Straddled Band Aligned CuO/BaTiO3 Heterostructures: Role of Energetics at Nanointerface in Improving Photocatalytic and CO2 Sensing Performance

This work details novel insights on the role of energetics, that is, energy band bending and built-in potential at the nanointerface of CuO/BaTiO3 forming type I p/n heterostructures, evaluated by correlating X-ray photoelectron spectroscopy and ultraviolet diffuse reflectance spectroscopy studies. Cetyltrimethylammonium bromide (CTAB) assisted hydrothermal route was used to synthesize BaTiO3 cuboids with six active {100} facets, and its CuO based heterostructures were tested for bifunctional applications in environmental nanoremediation.
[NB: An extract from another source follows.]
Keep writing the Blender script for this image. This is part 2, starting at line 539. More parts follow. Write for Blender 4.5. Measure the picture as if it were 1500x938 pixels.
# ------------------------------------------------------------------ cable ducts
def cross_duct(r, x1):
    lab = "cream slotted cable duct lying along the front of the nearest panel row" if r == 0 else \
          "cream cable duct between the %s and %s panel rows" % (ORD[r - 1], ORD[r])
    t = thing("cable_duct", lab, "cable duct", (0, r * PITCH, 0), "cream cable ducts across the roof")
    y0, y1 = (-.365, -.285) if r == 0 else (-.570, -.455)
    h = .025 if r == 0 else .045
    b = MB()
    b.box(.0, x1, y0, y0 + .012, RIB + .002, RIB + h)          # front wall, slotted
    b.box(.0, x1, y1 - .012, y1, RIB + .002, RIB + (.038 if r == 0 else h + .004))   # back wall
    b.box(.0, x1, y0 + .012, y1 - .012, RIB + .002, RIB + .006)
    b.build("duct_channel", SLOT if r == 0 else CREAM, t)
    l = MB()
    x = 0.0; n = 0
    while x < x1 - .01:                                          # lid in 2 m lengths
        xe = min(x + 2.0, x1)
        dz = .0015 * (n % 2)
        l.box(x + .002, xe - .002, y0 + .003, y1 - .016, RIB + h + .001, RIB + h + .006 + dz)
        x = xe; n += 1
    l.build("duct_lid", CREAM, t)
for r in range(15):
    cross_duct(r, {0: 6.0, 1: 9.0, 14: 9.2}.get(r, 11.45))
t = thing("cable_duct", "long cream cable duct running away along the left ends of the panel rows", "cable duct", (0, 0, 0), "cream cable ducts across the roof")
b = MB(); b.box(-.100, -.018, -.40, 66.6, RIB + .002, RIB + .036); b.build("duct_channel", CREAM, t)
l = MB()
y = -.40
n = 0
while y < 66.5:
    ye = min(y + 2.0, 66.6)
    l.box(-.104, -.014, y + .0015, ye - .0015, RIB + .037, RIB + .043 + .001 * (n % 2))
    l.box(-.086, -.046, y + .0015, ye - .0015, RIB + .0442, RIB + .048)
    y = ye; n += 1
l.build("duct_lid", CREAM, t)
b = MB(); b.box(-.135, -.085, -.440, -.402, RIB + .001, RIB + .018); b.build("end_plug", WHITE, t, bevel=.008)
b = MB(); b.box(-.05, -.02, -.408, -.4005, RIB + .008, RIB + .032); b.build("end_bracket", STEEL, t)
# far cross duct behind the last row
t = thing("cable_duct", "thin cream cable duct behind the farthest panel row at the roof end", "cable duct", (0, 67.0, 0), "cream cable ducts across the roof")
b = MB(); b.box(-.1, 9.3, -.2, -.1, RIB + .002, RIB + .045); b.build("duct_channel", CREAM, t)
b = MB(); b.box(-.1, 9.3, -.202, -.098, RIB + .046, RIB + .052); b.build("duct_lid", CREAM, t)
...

Straddled CuO/BaTiO3 heterostructures reported herein showcased exceptional flexibility as a ultraviolet (UV) active photocatalyst for methyl orange (MO) degradation and chemo-resistive CO2 gas sensor. CuO/BaTiO3 heterostructures in equimole ratio could degrade 99% MO in 50 min with rate constant (κ) of a first-order reaction observed to be 10 and 100-fold greater in comparison with BaTiO3 and CuO samples, respectively. Subsequently, in a parallel application, trials were carried out on CuO/BaTiO3 heterostructures for their sensitivity and stability toward CO2 gas below 5000 ppm. Upon Ag decoration, the sensor response improved compared to CuO/BaTiO3 heterostructures at 160 °C, with enhanced response/recovery times (t90) of 300 and 320 s, respectively towards 100 ppm CO2 gas. Improved photoactivity was rationalized in terms of effective charge severance of photogenerated e–h pairs owing to favorable band alignment, while the optimum CO2 sensor response was attributed to efficient nanointerfaces configured in large numbers and Ag0/Ag+ acting as redox couple.